BACON: Tire Rules

Brady Bacon

Recently, a group of Indiana tracks that regularly race non-winged 410 sprint cars agreed to come together and modify their tire rule, which had been in place for several years.

I am all in favor for tracks coming together to keep their rules aligned with one another, and I commend the tracks for attempting to help their local competitors.

However, I feel like this rule change will have a detrimental affect on both local and professional race teams.

The previous rule allowed only one compound of right rear tire to be utilized, the Hoosier Medium, which is the same tire that has been used in USAC since 2014 and ASCS competition for decades. The new rule will now allow teams to choose between both the Medium and the softer Hoosier H-15 compound, which is the same tire utilized by the World of Outlaws and All Stars.

This seems great for racers, right? The more options the better, right?

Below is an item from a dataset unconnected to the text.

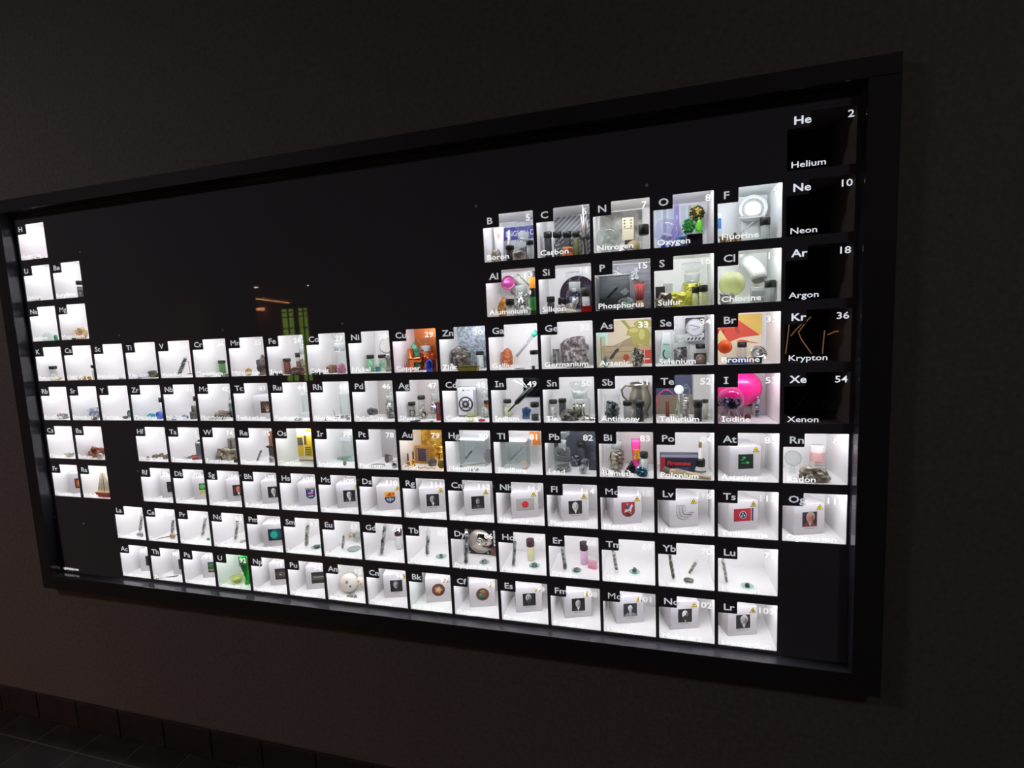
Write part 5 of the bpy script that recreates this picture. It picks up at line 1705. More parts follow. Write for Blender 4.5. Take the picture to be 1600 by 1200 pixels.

Well, that is not necessarily the case.

The major reason cited for offering the softer compound as an option was to discourage teams from feeling the need to chemically alter their tires.

In recent years “tire doping” has become a major issue in sprint car racing, most notably in non-winged sprint car racing in Indiana. It has also been an ongoing issue in other disciplines, such as dirt late models, for much longer.

“Tire doping,” “soaking,” or politically known as “chemically altering” uses chemicals to change the composition of the rubber in the tire to theoretically create more grip. It is illegal in all major sprint car series, but is somewhat costly to enforce, as a tire sample must be sent into a laboratory for testing and results are not immediate.

USAC has recently ramped up their tire sampling and testing procedures and penalized several teams in 2020. Most weekly races at local tracks do not take much action in monitoring or enforcing this rule, and understandably so, due to the cost for testing.

My question regarding this reasoning is that if a team is willing to soak the medium compound because they feel it gives them an advantage, what is going to stop them from soaking the already-softer H-15 for an even greater perceived advantage?

My largest protest to the rule is that, in my opinion, it will cost the teams more money. The Hoosier Medium is a tire that all the current teams are familiar with and know will complete a full feature event 95 percent of the time regardless of track conditions.

The H-15 is softer and, though it works for winged sprint series, non-winged cars have much more wheel spin and are much harder on right rear tires. Now teams must spend more money on tires and buy both compounds to have on hand and have more wheels to mount these tires on to be prepared for different track conditions.

Another reason cited for the change was to close the gap for lower budget racers in the area of shock technology. The biggest advancements in recent years in sprint car and midget racing has been, hands-down, shock packages, and the newest builds and valving can create much more grip than those of even five years ago.

The best teams naturally utilize the latest advancements and, unfortunately, shocks are expensive and can run as much as $2,500 for a fully-adjustable set.

The theory, as I understand, was that lower budget teams could opt for the softer compound tire for more grip in leu of investing in the latest shock package.

My question to this would be, if the successful teams with new shocks have more grip with a hard compound, will they not also have even more grip with a softer compound?

Over the years, I have seen sanctioning bodies or series campaign for harder compound tires to reduce grip, therefore reducing the impact of horsepower in engines and enabling teams with less power to remain competitive. This ideology is how we have arrived at tires like the medium and RaceSaver compound.

A softer tire, I fear, will just increase the gap between the teams that “have” and those that “have not” by enabling more power to be transferred to the ground and potentially increasing the wear and tear on running gears.

Once again, I do applaud the tracks on attempting to create a better situation for the racers, but I think, perhaps, more research could have been conducted among the teams before making the final decision.

This topic was brought to the annual USAC Sprint Car Series rules meeting and the teams voted against it by a vast majority.

In truth, I do not think the difference in the compounds of the two tires will result in any noticeable difference in the on-track competition and may perhaps not be an issue of any significance at all, but I feel the racers should have had more influence in the decision.

I also predict most teams will stick to the medium because of familiarity and the fact that it is the only compound legal for USAC competition.

Teams will undoubtedly feel the need to experiment with switching back and forth and, while this might not be an enormous increase in expenses, it just adds to the already seemingly insurmountable pile of costs that both local and professional teams face.

In the end, maintaining sampling and testing regulations to deter soaking tires will do more to save the racer money than anything.